The two methods indicate that in the eastern section, a pure shear component varies between 45-65% of the total recorded deformation, whereas in the NW regions the pure shear component ranges from 58% to 70 % (from south to north) of the recorded deformation. These broad estimations of the vorticity flow indicate that a significant amount of pure shear, varying in space, was linked to the D2 transpressive event. The development of closed to isoclinal folds with shortening increasing to the north is in agreement with vorticity estimation.

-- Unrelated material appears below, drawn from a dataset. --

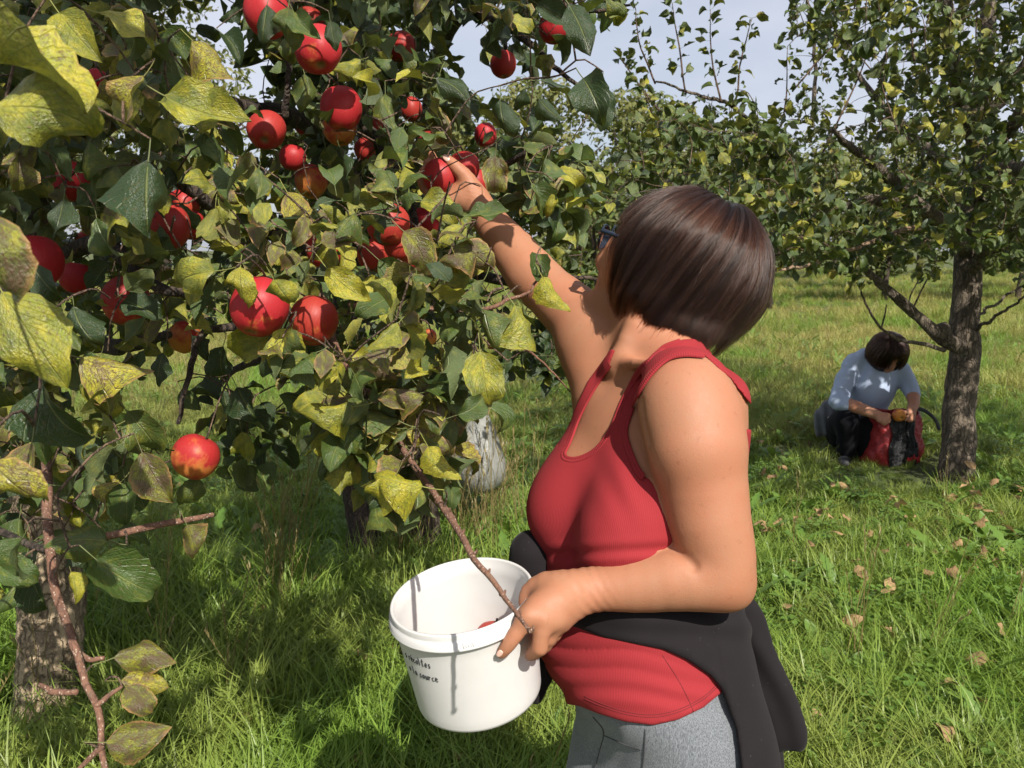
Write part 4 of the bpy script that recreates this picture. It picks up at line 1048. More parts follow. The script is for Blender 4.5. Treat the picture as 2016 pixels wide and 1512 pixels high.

Assuming a volume constant deformation, the amount of shortening induced by this event seems to have been accommodated and redistributed partly by a lateral horizontal extrusion as shown by the sub-horizontal stretching lineation observed all over northern Nurra and partly by a vertical extrusion in the northern HGMC (northern Asinara Island), where the stretching lineations are down dip (Carosi et al., 2004).